WRITTEN INSTRUCTION: Extract each line of the data below exactly as written.

-------

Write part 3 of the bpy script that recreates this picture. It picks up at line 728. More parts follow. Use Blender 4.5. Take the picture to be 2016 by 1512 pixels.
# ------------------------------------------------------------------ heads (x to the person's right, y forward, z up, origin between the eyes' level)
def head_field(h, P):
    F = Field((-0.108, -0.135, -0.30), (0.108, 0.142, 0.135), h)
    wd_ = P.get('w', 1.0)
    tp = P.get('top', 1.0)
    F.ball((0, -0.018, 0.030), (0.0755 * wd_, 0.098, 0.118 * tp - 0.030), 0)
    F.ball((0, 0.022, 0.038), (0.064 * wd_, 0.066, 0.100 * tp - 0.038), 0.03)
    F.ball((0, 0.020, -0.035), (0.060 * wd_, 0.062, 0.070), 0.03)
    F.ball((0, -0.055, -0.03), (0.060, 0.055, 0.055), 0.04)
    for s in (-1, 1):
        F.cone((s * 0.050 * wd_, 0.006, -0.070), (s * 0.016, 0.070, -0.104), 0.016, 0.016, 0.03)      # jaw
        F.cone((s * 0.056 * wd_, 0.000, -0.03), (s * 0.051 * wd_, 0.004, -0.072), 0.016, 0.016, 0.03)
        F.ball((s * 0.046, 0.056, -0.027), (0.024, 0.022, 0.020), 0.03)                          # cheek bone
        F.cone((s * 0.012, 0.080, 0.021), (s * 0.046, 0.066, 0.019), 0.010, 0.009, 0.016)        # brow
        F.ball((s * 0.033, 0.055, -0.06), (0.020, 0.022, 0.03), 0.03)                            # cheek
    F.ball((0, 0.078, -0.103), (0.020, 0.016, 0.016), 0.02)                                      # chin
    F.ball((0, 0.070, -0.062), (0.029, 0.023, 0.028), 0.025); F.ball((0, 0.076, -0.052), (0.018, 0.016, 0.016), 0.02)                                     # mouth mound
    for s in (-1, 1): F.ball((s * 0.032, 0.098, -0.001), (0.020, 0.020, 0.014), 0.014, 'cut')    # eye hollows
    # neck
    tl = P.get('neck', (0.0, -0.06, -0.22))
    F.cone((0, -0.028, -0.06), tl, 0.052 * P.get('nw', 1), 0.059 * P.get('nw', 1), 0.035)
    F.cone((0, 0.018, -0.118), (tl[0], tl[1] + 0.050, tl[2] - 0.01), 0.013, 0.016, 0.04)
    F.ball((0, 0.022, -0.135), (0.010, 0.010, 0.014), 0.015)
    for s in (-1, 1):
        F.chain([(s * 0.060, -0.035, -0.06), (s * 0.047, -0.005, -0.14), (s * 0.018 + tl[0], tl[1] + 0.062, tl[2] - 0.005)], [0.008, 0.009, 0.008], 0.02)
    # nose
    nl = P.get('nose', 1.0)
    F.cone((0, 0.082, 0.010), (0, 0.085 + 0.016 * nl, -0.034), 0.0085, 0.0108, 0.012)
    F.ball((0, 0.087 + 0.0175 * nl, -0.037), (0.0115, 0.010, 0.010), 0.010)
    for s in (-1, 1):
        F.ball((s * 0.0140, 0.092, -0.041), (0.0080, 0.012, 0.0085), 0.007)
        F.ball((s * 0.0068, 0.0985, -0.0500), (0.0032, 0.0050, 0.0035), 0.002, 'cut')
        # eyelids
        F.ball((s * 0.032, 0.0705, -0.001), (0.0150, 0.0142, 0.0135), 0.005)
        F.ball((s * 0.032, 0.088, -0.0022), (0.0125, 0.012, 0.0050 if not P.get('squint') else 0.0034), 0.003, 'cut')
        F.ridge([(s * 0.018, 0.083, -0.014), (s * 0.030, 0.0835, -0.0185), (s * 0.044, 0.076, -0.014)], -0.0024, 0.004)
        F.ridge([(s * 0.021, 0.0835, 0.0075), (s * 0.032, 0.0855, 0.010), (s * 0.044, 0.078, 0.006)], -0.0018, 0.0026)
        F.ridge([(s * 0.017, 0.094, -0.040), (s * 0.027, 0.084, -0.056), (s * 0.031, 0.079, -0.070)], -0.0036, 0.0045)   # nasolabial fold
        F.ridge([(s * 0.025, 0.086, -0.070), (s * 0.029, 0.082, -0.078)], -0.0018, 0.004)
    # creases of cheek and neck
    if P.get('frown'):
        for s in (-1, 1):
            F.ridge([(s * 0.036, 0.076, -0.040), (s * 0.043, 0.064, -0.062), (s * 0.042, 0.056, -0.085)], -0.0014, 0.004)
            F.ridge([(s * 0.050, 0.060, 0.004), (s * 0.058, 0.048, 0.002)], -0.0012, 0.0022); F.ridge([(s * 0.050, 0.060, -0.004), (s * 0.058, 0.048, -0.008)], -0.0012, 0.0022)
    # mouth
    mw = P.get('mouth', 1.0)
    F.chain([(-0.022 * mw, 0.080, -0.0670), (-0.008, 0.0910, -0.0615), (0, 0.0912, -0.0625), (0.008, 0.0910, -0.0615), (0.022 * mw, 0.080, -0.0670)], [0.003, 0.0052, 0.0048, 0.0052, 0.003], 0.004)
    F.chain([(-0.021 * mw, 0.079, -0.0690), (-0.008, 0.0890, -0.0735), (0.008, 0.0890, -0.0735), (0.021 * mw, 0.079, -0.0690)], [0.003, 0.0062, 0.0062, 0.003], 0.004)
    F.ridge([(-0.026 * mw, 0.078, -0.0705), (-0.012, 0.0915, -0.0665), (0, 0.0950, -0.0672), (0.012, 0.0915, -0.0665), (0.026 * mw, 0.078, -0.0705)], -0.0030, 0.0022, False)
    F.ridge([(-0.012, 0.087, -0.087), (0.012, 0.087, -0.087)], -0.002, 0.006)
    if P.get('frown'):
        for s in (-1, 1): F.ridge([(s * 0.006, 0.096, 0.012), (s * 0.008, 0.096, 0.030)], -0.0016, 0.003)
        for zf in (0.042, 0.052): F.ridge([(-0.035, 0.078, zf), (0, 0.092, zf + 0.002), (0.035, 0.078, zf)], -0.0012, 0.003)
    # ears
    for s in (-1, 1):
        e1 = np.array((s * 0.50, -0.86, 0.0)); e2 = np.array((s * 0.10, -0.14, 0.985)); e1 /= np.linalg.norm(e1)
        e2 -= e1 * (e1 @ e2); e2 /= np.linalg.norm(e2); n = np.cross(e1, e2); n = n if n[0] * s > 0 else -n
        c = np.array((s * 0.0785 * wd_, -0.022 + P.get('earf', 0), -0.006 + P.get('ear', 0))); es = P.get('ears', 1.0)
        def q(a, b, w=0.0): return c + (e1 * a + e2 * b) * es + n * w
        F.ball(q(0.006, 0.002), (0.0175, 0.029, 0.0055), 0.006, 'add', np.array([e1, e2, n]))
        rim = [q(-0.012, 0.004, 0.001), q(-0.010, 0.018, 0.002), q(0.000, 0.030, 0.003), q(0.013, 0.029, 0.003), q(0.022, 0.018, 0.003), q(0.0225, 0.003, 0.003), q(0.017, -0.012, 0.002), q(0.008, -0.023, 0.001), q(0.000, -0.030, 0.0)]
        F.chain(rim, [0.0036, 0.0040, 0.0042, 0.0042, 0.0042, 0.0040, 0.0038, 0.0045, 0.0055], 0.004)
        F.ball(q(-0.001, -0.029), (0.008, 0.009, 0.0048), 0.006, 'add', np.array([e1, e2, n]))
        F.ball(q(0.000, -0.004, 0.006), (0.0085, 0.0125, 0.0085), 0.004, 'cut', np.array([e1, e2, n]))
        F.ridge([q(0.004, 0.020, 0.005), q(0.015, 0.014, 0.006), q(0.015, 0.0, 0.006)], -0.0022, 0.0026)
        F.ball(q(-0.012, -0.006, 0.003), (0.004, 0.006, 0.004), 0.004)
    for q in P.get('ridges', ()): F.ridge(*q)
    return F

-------

SOLUTION FOR THIS PROBLEM:
Write part 3 of the bpy script that recreates this picture. It picks up at line 728. More parts follow. Use Blender 4.5. Take the picture to be 2016 by 1512 pixels.
# ------------------------------------------------------------------ heads (x to the person's right, y forward, z up, origin between the eyes' level)
def head_field(h, P):
    F = Field((-0.108, -0.135, -0.30), (0.108, 0.142, 0.135), h)
    wd_ = P.get('w', 1.0)
    tp = P.get('top', 1.0)
    F.ball((0, -0.018, 0.030), (0.0755 * wd_, 0.098, 0.118 * tp - 0.030), 0)
    F.ball((0, 0.022, 0.038), (0.064 * wd_, 0.066, 0.100 * tp - 0.038), 0.03)
    F.ball((0, 0.020, -0.035), (0.060 * wd_, 0.062, 0.070), 0.03)
    F.ball((0, -0.055, -0.03), (0.060, 0.055, 0.055), 0.04)
    for s in (-1, 1):
        F.cone((s * 0.050 * wd_, 0.006, -0.070), (s * 0.016, 0.070, -0.104), 0.016, 0.016, 0.03)      # jaw
        F.cone((s * 0.056 * wd_, 0.000, -0.03), (s * 0.051 * wd_, 0.004, -0.072), 0.016, 0.016, 0.03)
        F.ball((s * 0.046, 0.056, -0.027), (0.024, 0.022, 0.020), 0.03)                          # cheek bone
        F.cone((s * 0.012, 0.080, 0.021), (s * 0.046, 0.066, 0.019), 0.010, 0.009, 0.016)        # brow
        F.ball((s * 0.033, 0.055, -0.06), (0.020, 0.022, 0.03), 0.03)                            # cheek
    F.ball((0, 0.078, -0.103), (0.020, 0.016, 0.016), 0.02)                                      # chin
    F.ball((0, 0.070, -0.062), (0.029, 0.023, 0.028), 0.025); F.ball((0, 0.076, -0.052), (0.018, 0.016, 0.016), 0.02)                                     # mouth mound
    for s in (-1, 1): F.ball((s * 0.032, 0.098, -0.001), (0.020, 0.020, 0.014), 0.014, 'cut')    # eye hollows
    # neck
    tl = P.get('neck', (0.0, -0.06, -0.22))
    F.cone((0, -0.028, -0.06), tl, 0.052 * P.get('nw', 1), 0.059 * P.get('nw', 1), 0.035)
    F.cone((0, 0.018, -0.118), (tl[0], tl[1] + 0.050, tl[2] - 0.01), 0.013, 0.016, 0.04)
    F.ball((0, 0.022, -0.135), (0.010, 0.010, 0.014), 0.015)
    for s in (-1, 1):
        F.chain([(s * 0.060, -0.035, -0.06), (s * 0.047, -0.005, -0.14), (s * 0.018 + tl[0], tl[1] + 0.062, tl[2] - 0.005)], [0.008, 0.009, 0.008], 0.02)
    # nose
    nl = P.get('nose', 1.0)
    F.cone((0, 0.082, 0.010), (0, 0.085 + 0.016 * nl, -0.034), 0.0085, 0.0108, 0.012)
    F.ball((0, 0.087 + 0.0175 * nl, -0.037), (0.0115, 0.010, 0.010), 0.010)
    for s in (-1, 1):
        F.ball((s * 0.0140, 0.092, -0.041), (0.0080, 0.012, 0.0085), 0.007)
        F.ball((s * 0.0068, 0.0985, -0.0500), (0.0032, 0.0050, 0.0035), 0.002, 'cut')
        # eyelids
        F.ball((s * 0.032, 0.0705, -0.001), (0.0150, 0.0142, 0.0135), 0.005)
        F.ball((s * 0.032, 0.088, -0.0022), (0.0125, 0.012, 0.0050 if not P.get('squint') else 0.0034), 0.003, 'cut')
        F.ridge([(s * 0.018, 0.083, -0.014), (s * 0.030, 0.0835, -0.0185), (s * 0.044, 0.076, -0.014)], -0.0024, 0.004)
        F.ridge([(s * 0.021, 0.0835, 0.0075), (s * 0.032, 0.0855, 0.010), (s * 0.044, 0.078, 0.006)], -0.0018, 0.0026)
        F.ridge([(s * 0.017, 0.094, -0.040), (s * 0.027, 0.084, -0.056), (s * 0.031, 0.079, -0.070)], -0.0036, 0.0045)   # nasolabial fold
        F.ridge([(s * 0.025, 0.086, -0.070), (s * 0.029, 0.082, -0.078)], -0.0018, 0.004)
    # creases of cheek and neck
    if P.get('frown'):
        for s in (-1, 1):
            F.ridge([(s * 0.036, 0.076, -0.040), (s * 0.043, 0.064, -0.062), (s * 0.042, 0.056, -0.085)], -0.0014, 0.004)
            F.ridge([(s * 0.050, 0.060, 0.004), (s * 0.058, 0.048, 0.002)], -0.0012, 0.0022); F.ridge([(s * 0.050, 0.060, -0.004), (s * 0.058, 0.048, -0.008)], -0.0012, 0.0022)
    # mouth
    mw = P.get('mouth', 1.0)
    F.chain([(-0.022 * mw, 0.080, -0.0670), (-0.008, 0.0910, -0.0615), (0, 0.0912, -0.0625), (0.008, 0.0910, -0.0615), (0.022 * mw, 0.080, -0.0670)], [0.003, 0.0052, 0.0048, 0.0052, 0.003], 0.004)
    F.chain([(-0.021 * mw, 0.079, -0.0690), (-0.008, 0.0890, -0.0735), (0.008, 0.0890, -0.0735), (0.021 * mw, 0.079, -0.0690)], [0.003, 0.0062, 0.0062, 0.003], 0.004)
    F.ridge([(-0.026 * mw, 0.078, -0.0705), (-0.012, 0.0915, -0.0665), (0, 0.0950, -0.0672), (0.012, 0.0915, -0.0665), (0.026 * mw, 0.078, -0.0705)], -0.0030, 0.0022, False)
    F.ridge([(-0.012, 0.087, -0.087), (0.012, 0.087, -0.087)], -0.002, 0.006)
    if P.get('frown'):
        for s in (-1, 1): F.ridge([(s * 0.006, 0.096, 0.012), (s * 0.008, 0.096, 0.030)], -0.0016, 0.003)
        for zf in (0.042, 0.052): F.ridge([(-0.035, 0.078, zf), (0, 0.092, zf + 0.002), (0.035, 0.078, zf)], -0.0012, 0.003)
    # ears
    for s in (-1, 1):
        e1 = np.array((s * 0.50, -0.86, 0.0)); e2 = np.array((s * 0.10, -0.14, 0.985)); e1 /= np.linalg.norm(e1)
        e2 -= e1 * (e1 @ e2); e2 /= np.linalg.norm(e2); n = np.cross(e1, e2); n = n if n[0] * s > 0 else -n
        c = np.array((s * 0.0785 * wd_, -0.022 + P.get('earf', 0), -0.006 + P.get('ear', 0))); es = P.get('ears', 1.0)
        def q(a, b, w=0.0): return c + (e1 * a + e2 * b) * es + n * w
        F.ball(q(0.006, 0.002), (0.0175, 0.029, 0.0055), 0.006, 'add', np.array([e1, e2, n]))
        rim = [q(-0.012, 0.004, 0.001), q(-0.010, 0.018, 0.002), q(0.000, 0.030, 0.003), q(0.013, 0.029, 0.003), q(0.022, 0.018, 0.003), q(0.0225, 0.003, 0.003), q(0.017, -0.012, 0.002), q(0.008, -0.023, 0.001), q(0.000, -0.030, 0.0)]
        F.chain(rim, [0.0036, 0.0040, 0.0042, 0.0042, 0.0042, 0.0040, 0.0038, 0.0045, 0.0055], 0.004)
        F.ball(q(-0.001, -0.029), (0.008, 0.009, 0.0048), 0.006, 'add', np.array([e1, e2, n]))
        F.ball(q(0.000, -0.004, 0.006), (0.0085, 0.0125, 0.0085), 0.004, 'cut', np.array([e1, e2, n]))
        F.ridge([q(0.004, 0.020, 0.005), q(0.015, 0.014, 0.006), q(0.015, 0.0, 0.006)], -0.0022, 0.0026)
        F.ball(q(-0.012, -0.006, 0.003), (0.004, 0.006, 0.004), 0.004)
    for q in P.get('ridges', ()): F.ridge(*q)
    return F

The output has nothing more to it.